Ultimately, it is this group that may offer us the best barometer of how things are going. They may decisively break for Trump if he's succeeding, but should they peel away, it might be a sign that his movement is losing traction. A related phenomenon is that of conservatives who are rooting for Trump to be successful as a conservative. This group is willing to criticize Trump when he’s wrong yet praise him when he’s right. This tendency, seen in places like National Review, makes NR’s reportage interesting to watch, not just to gauge how Trump is doing, but also to get a clearer take on matters—somewhere between the largely hostile mainstream media and liberal press, and the overtly pro-Trump and Trump-boosting organs such as Breitbart.

For analysts and long-time watchers of conservatism, this is a fascinating moment.

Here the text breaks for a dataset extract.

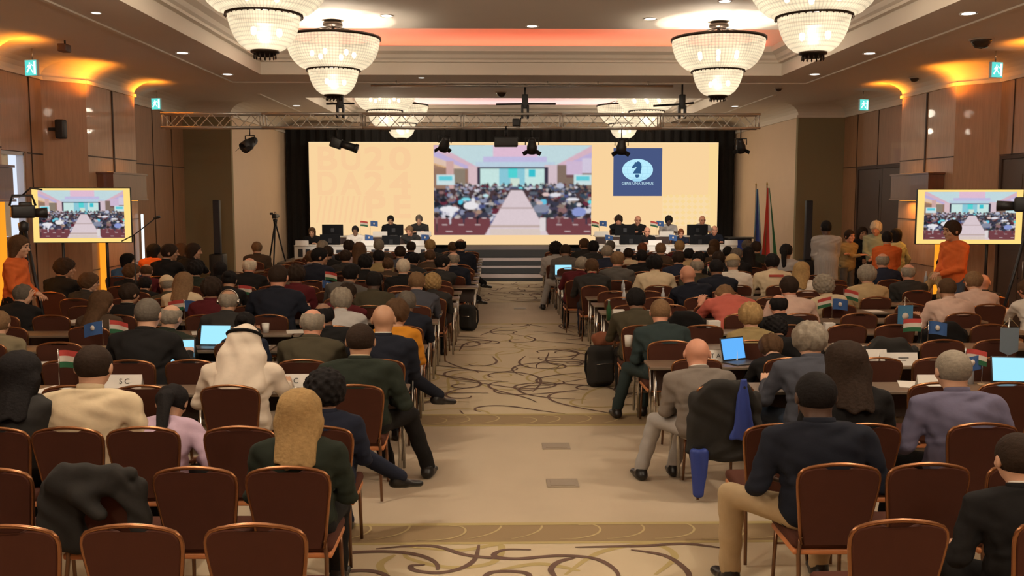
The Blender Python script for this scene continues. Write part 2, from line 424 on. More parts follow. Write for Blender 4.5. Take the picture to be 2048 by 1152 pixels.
# ---- side walls
for side in ('left', 'right'):
    s, pts = wall_line(side); m = MB()
    for i, (p, q) in enumerate(zip(pts[:-1], pts[1:])):
        mi = 0
        if i in (2, 6): mi = 1                                     # pilaster face, paler
        if i == len(pts) - 3: mi = 2
        if i == len(pts) - 2: mi = 3
        holes = []
        if side == 'left' and i == 4: holes = [(15.35, 16.5)]
        segs = [(0, 1, 0)]
        if holes:
            a = (holes[0][0] - p[1]) / (q[1] - p[1]); b = (holes[0][1] - p[1]) / (q[1] - p[1]); segs = [(0, a, 0), (a, b, 3.12), (b, 1, 0)]
        for a, b, z0 in segs:
            A = (p[0] + (q[0] - p[0]) * a, p[1] + (q[1] - p[1]) * a); B = (p[0] + (q[0] - p[0]) * b, p[1] + (q[1] - p[1]) * b)
            ox = s * .15
            if i == len(pts) - 2: A = (A[0], A[1] + .15)
            oy = .15 if i == len(pts) - 3 else 0
            if oy: ox = 0
            vs = [(A[0], A[1], z0), (B[0], B[1], z0), (B[0], B[1], 4.8), (A[0], A[1], 4.8), (A[0] + ox, A[1] + oy, z0), (B[0] + ox, B[1] + oy, z0), (B[0] + ox, B[1] + oy, 4.8), (A[0] + ox, A[1] + oy, 4.8)]
            m.add(vs, [(0, 1, 2, 3), (7, 6, 5, 4), (0, 4, 5, 1), (3, 2, 6, 7), (0, 3, 7, 4), (1, 5, 6, 2)], mi)
    # seams between the wood panels
    W = CX + s * 8.55; P = CX + s * 8.0
    for y in (9.2, 10.8, 15.2, 16.7, 21.2, 22.6, 23.9):
        if side == 'left' and y == 15.2: continue
        m.box((W - s * .004, y, 2.2), (.02, .018, 4.4), 4)
    for (y0, y1) in ((YB, 11.7), (14.95, 15.3), (16.55, 17.1), (20.4, 24.8)) if side == 'left' else ((YB, 11.7), (14.95, 17.1), (20.4, 24.8)):
        m.box((W - s * .004, (y0 + y1) / 2, 3.1), (.02, y1 - y0, .02), 4)
    for a, b in PILS:
        m.box((P - s * .004, (a + b) / 2, 3.6), (.03, .05, 1.6), 4)
        m.box((P - s * .003, (a + b) / 2, 3.1), (.02, b - a, .02), 4)
        for z in (1.9, 1.0): m.box((P - s * .003, (a + b) / 2, z), (.02, b - a, .012), 4)
    struct('wall_' + side, m, [M_WOOD, M_WOOD2, M_GREEN, M_BEIGE, M_SEAM], side + ' wood panelled side wall with pilasters')
    b = MB()
    for (y0, y1) in ((YB, 11.7), (14.95, 15.3), (16.55, 17.1), (20.4, 24.75)):
        b.box((W - s * .02, (y0 + y1) / 2, .07), (.04, y1 - y0, .14))
    for a, bb in PILS: b.box((P - s * .02, (a + bb) / 2, .07), (.04, bb - a, .14))
    b.box((CX + s * 7.33 - s * .02, (YN + YE) / 2, .07), (.04, YE - YN, .14))
    struct('baseboard_' + side, b, M_SEAM)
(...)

A true horse race is emerging regarding the future of conservatism, and it is hard for anyone to know for certain how things will turn out. In some ways it is reminiscent of the internecine conservative intellectual squabbles of an earlier era in places like National Review. The arguments that helped define and solidify a movement in the 1960s and 1970s helped move conservatism towards governing and electoral successes in the 1980s.

As fascinating as these divisions are within the conservative movement, these splits can also have important implications for the future of America. Whichever group wins over conservatism will likely dominate the Republican party for the foreseeable future. With that party controlling the White House, Congress, and a majority of state houses and governors’ mansions, the direction of the GOP will also help determine the policy direction of the country. What seems like an intramural squabble among talking heads and scribblers could emerge as the start of a defining moment in 21st century political history.